En outre, l’IGF a démontré le manque de visibilité et d’impact des travaux exécutés par les chinois et leur sélectivité injustifiée en violation de l’annexe C de la Convention du 22 avril 2008.
«Travaux éligibles exécutés : USD 534 902 461,66 Travaux non éligibles exécutés : USD 287 287 598,42 La programmation desdits travaux n’a pas obéi à des exigences précises, comme la connectivité des villes, le désenclavement, la fluidité du trafic des personnes et de leurs biens, l’ouverture des localités de production aux grands centres de consommation, l’impact immédiat sur la vie des populations, etc. et donc ces travaux sont restés, pour la quasi-totalité, sans impact visible pour les populations. Cette programmation a donc totalement oublié le secteur de chemin de fer, les aéroports à réhabiliter (Goma et Bukavu), les hôpitaux (31) à construire, les deux barrages hydroélectriques à construire (Kakobola et Katende), les réseaux de distribution électrique à réhabiliter (Kinshasa et Lubumbashi), les centres de formation aux métiers ITP à construire et à réhabiliter, les 5000 logements sociaux à construire, les 145 centres de santé à construire et deux universités à construire, Certains de ces projets sont aujourd’hui financés par la République dans le cadre du projet PDL-145 Territoires », ajoute le Rapport.

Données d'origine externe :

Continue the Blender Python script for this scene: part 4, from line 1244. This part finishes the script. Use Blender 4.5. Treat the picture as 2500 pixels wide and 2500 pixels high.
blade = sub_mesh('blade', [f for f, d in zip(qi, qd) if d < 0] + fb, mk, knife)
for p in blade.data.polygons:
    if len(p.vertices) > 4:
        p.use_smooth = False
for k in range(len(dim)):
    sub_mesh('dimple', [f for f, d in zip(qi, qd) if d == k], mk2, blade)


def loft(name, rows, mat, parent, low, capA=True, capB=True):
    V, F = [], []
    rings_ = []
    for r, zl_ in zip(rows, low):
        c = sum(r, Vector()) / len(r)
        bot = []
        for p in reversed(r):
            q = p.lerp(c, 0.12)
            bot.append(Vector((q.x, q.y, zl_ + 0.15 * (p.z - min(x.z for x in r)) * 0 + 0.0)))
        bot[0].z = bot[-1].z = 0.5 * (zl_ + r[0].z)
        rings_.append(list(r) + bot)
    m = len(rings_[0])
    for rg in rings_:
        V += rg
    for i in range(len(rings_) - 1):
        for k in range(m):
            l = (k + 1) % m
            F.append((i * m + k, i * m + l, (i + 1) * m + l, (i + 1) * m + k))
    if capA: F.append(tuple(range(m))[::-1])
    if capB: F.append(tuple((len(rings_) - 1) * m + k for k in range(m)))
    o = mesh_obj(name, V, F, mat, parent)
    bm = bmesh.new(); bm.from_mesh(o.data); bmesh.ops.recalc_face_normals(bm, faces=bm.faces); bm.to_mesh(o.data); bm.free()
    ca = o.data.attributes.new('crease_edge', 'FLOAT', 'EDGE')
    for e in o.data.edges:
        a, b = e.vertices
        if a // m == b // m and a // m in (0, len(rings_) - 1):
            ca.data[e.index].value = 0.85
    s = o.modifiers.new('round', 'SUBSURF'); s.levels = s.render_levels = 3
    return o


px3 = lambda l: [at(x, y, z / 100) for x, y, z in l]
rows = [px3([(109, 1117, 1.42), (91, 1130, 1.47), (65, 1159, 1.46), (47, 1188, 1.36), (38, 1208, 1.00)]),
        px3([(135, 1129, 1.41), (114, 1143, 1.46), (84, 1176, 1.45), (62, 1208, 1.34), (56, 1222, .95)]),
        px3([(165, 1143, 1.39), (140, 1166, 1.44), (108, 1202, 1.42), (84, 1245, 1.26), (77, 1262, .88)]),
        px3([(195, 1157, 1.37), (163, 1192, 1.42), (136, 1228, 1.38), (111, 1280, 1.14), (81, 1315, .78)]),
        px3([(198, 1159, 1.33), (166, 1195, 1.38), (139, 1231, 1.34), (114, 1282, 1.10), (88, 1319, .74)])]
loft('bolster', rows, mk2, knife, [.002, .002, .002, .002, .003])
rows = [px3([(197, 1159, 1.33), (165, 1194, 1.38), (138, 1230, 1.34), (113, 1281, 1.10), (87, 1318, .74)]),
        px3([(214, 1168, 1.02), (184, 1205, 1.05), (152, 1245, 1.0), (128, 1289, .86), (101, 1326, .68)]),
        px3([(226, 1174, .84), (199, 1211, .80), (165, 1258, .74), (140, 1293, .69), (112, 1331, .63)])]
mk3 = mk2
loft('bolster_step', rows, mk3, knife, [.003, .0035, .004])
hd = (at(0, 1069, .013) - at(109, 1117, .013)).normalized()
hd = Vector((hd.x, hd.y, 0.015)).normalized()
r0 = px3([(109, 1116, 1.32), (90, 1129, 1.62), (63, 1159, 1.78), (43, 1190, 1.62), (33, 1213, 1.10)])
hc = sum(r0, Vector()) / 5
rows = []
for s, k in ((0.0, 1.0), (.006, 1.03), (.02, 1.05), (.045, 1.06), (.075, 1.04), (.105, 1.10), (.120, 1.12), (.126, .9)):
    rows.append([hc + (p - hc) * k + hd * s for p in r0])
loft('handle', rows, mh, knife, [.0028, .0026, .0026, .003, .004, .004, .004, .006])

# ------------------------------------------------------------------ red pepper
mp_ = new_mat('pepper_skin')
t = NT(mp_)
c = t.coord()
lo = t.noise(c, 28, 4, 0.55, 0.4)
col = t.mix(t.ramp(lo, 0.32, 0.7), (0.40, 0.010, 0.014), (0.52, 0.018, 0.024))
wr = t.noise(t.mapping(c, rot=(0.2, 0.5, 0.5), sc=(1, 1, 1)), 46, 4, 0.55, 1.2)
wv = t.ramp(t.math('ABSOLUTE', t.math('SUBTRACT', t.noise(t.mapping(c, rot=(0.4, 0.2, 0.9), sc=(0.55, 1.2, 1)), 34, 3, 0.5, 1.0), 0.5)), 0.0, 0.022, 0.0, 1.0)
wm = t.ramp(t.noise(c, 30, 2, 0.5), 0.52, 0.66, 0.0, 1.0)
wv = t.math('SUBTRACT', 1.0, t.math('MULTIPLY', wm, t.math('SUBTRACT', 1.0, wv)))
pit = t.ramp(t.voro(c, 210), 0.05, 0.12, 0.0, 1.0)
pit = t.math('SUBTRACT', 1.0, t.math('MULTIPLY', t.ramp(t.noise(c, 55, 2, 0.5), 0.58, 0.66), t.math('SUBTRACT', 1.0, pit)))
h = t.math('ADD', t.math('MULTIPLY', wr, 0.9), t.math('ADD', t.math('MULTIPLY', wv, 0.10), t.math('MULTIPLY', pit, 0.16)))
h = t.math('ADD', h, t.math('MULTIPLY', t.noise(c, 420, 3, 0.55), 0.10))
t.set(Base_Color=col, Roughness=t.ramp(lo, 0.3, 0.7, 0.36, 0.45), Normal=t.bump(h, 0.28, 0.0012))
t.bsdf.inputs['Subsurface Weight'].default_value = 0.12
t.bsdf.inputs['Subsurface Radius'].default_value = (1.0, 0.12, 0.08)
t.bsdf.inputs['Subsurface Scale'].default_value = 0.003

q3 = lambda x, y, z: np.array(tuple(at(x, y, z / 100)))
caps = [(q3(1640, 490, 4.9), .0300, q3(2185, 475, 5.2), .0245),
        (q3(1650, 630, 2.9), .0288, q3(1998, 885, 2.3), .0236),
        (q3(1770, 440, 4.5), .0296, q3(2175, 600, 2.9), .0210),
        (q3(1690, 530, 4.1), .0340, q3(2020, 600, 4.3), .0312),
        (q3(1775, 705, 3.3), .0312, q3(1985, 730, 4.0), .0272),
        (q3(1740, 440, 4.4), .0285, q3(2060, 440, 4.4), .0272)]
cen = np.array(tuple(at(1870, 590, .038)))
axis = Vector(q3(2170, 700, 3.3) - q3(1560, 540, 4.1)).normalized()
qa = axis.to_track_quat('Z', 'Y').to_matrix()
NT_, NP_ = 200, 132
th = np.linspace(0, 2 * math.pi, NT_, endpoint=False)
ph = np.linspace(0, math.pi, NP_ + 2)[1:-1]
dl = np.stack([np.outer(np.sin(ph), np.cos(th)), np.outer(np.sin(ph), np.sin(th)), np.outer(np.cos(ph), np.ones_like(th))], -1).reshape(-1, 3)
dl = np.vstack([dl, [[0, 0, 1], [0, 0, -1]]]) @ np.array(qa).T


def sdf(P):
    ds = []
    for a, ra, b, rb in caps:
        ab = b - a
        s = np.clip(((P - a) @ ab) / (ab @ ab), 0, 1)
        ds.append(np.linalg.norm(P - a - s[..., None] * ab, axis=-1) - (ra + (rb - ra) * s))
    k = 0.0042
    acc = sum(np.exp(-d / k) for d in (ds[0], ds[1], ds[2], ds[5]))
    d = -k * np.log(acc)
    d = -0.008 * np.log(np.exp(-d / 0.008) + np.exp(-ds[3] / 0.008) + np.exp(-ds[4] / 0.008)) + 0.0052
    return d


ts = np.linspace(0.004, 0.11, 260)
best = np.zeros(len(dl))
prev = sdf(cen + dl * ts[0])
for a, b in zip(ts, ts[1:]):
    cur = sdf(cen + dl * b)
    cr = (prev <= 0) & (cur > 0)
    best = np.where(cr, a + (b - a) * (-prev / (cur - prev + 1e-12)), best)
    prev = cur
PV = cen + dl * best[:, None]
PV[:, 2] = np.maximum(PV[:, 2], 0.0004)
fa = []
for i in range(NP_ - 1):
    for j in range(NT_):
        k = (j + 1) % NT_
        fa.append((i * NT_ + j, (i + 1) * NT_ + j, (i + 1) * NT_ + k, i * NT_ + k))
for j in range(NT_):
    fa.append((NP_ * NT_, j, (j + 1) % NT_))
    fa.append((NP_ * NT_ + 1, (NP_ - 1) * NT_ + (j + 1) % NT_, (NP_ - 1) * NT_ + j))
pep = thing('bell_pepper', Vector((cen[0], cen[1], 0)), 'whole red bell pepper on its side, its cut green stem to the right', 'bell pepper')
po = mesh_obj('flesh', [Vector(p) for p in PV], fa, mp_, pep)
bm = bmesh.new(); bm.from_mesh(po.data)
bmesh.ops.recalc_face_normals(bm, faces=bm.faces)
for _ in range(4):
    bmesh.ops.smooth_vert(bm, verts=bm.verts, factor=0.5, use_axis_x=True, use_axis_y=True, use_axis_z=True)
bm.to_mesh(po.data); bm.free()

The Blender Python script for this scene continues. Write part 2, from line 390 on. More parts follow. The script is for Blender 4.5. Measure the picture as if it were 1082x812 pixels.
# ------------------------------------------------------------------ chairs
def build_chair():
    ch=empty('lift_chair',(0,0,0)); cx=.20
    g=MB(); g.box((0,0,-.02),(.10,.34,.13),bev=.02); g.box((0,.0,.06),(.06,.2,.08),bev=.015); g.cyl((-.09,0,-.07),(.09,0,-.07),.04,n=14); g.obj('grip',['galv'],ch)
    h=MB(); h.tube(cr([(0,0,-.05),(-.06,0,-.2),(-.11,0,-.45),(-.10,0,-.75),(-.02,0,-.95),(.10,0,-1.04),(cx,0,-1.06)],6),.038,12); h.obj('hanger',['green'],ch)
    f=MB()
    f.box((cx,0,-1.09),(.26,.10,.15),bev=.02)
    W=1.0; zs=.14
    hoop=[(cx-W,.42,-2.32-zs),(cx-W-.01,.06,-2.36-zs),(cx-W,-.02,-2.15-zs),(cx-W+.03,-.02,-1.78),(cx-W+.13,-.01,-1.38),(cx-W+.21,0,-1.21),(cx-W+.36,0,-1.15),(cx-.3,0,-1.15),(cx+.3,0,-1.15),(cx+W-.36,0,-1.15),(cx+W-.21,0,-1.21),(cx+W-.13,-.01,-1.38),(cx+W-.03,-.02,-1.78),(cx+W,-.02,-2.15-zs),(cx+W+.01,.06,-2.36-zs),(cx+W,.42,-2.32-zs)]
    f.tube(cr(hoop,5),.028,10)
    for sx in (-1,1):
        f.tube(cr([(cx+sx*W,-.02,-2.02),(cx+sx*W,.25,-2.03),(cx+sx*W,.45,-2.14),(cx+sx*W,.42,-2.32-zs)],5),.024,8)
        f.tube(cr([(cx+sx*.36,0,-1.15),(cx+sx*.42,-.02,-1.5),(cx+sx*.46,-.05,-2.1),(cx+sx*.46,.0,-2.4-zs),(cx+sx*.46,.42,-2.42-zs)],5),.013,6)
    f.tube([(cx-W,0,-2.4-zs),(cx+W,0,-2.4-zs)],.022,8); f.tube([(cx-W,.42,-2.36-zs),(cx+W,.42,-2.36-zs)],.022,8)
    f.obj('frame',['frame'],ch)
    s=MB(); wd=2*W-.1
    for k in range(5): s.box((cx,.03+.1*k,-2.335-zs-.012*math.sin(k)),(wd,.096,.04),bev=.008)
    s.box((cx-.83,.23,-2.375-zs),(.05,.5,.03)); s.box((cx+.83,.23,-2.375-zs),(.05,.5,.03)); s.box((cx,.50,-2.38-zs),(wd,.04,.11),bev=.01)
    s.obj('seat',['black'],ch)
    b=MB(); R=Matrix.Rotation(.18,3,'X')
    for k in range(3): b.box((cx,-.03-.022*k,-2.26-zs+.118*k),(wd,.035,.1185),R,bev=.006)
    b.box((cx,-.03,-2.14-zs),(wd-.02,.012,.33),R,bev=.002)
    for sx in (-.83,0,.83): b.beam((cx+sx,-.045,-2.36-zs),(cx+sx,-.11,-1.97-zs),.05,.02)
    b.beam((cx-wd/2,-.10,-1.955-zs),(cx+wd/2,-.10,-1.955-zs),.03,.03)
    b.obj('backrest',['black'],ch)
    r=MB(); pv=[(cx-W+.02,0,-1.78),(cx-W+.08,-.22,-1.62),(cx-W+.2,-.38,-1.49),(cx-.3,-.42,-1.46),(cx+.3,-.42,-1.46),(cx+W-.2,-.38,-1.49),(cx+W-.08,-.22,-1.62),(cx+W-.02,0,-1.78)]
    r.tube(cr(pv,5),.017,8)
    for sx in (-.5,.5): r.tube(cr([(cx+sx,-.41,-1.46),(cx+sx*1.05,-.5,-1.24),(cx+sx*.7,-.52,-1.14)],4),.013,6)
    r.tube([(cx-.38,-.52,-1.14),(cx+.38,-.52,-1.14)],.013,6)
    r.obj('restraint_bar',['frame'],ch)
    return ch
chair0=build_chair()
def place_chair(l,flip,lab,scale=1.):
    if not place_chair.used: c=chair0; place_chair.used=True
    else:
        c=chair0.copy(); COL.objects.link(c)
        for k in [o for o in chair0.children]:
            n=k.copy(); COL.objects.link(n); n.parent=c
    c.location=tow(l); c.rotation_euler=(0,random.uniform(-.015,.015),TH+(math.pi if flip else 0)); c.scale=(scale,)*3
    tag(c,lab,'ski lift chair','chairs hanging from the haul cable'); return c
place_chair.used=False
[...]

Le Gouvernement Congolais exige le respect des engagements pris par les entreprises chinoises
Le Rapport de l’IGF a démontré une cacophonie entretenue par les entreprises chinoises pour profiter de la faiblesse du gouvernement congolais.
« Confusion entretenue entre le GEC et SICOMINES : Confusion due au refus ou à l’omission du GEC de se constituer en association momentanée ou en GIE : Le GEC ne s’est pas constitué en Association momentanée (articles 2 et 67 bis de l’O-L n° 10/001 du 20/08/2010 telle que modifiée et complétée à ce jour) ni en Groupement d’Intérêt Economique du droit OHADA (article 869 de l’AUSCGIE) et que donc il n’a aucune existence juridique et physique. Aussi, sur le terrain, le GEC semble se confondre avec SICOMINES et ce, à bien d’égards, faisant supporter à cette dernière la prise en charge de l’exécution de ses obligations contractuelles et notamment financières, prises bien avant que cette dernière ne soit créée. C’est notamment les cas de Pas de Porte de USD 350.000.000,00 qu’il devait payer à la partie congolaise (article 5.1) mais que SICOMINES a payé en trois tranches. Cas aussi du prêt d’USD 50.000.000,00 sollicités par la GECAMINES S.A à la signature de la Convention auprès du GEC (article 5.2) mais payée finalement par SICOMINES. C’est aussi le cas du projet de la Centrale Hydroélectrique de BUSANGA qui a été financée à 100% par SICOMINES mais que les Investisseurs chinois (CHINA RAILWAY GROUP LIMITED « CREC » et POWER CONSTRUCTION CORPORATION OF CHINA) considèrent que ce sont eux qui ont investi via la SICOMINES ».
Par ailleurs, l’IGF note que la SICOMINES a utilisé des méthodes peu crédibles en allant s’endetter sans se justifier puis s’est payée elle-même.
« Endettement injustifié de SICOMINES, en lieu et place d’un apport des fonds par le Groupement des Entreprises Chinoises Aux termes de la convention de collaboration et de la convention de Joint-Venture, il revenait au GEC de mobiliser les ressources pour le financement des investissements miniers et d’infrastructures (pour USD 6,2 milliards) ressources dont le remboursement devait être assuré par la SICOMINES. Au lieu de cela, c’est la Joint-Venture SICOMINES qui s’est endettée, à hauteur de USD 3.341.948.821,85 pour financer et les investissements miniers et les infrastructures. Mais en même temps, elle s’est payée à elle-même, de 2016 à octobre 2022, USD 5.464.880.564,06 sur son compte principal de DUBAI au profit d’un ou d’autres comptes non encore identifiés », a déclaré l’IGF.
L’inspecteur général des Finances, chef de service, Jules Alingete, a demandé aux entreprises chinoises de respecter les engagements pris avec le gouvernement congolais, lors de la signature du contrat chinois en 2008. Pour lui, si la partie chinoise ne se prête pas à la révisitation du contrat, tout sera mis en œuvre pour empêcher l’exécution déséquilibrée de cette convention. Une annulation du permis d’exploitation accordée à la SICOMINES serait même envisagée en cas de refus des chinois.